*Records to use:*
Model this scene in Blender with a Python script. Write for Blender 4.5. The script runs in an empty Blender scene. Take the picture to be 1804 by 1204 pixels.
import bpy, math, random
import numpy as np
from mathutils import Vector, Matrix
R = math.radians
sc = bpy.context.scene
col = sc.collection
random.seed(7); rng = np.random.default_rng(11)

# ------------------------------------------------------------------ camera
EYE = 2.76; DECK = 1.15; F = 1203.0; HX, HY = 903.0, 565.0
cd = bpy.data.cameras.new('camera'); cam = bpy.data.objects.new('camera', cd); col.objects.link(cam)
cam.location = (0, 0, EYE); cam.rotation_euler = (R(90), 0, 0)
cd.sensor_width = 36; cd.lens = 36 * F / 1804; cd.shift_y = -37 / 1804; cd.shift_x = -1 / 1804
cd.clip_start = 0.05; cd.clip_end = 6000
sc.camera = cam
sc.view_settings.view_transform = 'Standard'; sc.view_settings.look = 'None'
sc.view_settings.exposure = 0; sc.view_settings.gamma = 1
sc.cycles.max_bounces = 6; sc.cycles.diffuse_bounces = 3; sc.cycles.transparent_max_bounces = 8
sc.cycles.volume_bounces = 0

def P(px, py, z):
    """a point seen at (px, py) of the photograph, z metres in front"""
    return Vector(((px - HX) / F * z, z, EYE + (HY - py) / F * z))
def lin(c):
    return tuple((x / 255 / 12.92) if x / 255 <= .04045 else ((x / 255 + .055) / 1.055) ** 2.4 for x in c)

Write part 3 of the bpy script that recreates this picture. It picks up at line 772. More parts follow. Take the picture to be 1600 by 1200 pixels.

*Do this:*
Repeat the material above in full, keeping every word.

*Solution below:*
Model this scene in Blender with a Python script. Write for Blender 4.5. The script runs in an empty Blender scene. Take the picture to be 1804 by 1204 pixels.
import bpy, math, random
import numpy as np
from mathutils import Vector, Matrix
R = math.radians
sc = bpy.context.scene
col = sc.collection
random.seed(7); rng = np.random.default_rng(11)

# ------------------------------------------------------------------ camera
EYE = 2.76; DECK = 1.15; F = 1203.0; HX, HY = 903.0, 565.0
cd = bpy.data.cameras.new('camera'); cam = bpy.data.objects.new('camera', cd); col.objects.link(cam)
cam.location = (0, 0, EYE); cam.rotation_euler = (R(90), 0, 0)
cd.sensor_width = 36; cd.lens = 36 * F / 1804; cd.shift_y = -37 / 1804; cd.shift_x = -1 / 1804
cd.clip_start = 0.05; cd.clip_end = 6000
sc.camera = cam
sc.view_settings.view_transform = 'Standard'; sc.view_settings.look = 'None'
sc.view_settings.exposure = 0; sc.view_settings.gamma = 1
sc.cycles.max_bounces = 6; sc.cycles.diffuse_bounces = 3; sc.cycles.transparent_max_bounces = 8
sc.cycles.volume_bounces = 0

def P(px, py, z):
    """a point seen at (px, py) of the photograph, z metres in front"""
    return Vector(((px - HX) / F * z, z, EYE + (HY - py) / F * z))
def lin(c):
    return tuple((x / 255 / 12.92) if x / 255 <= .04045 else ((x / 255 + .055) / 1.055) ** 2.4 for x in c)

Write part 3 of the bpy script that recreates this picture. It picks up at line 772. More parts follow. Take the picture to be 1600 by 1200 pixels.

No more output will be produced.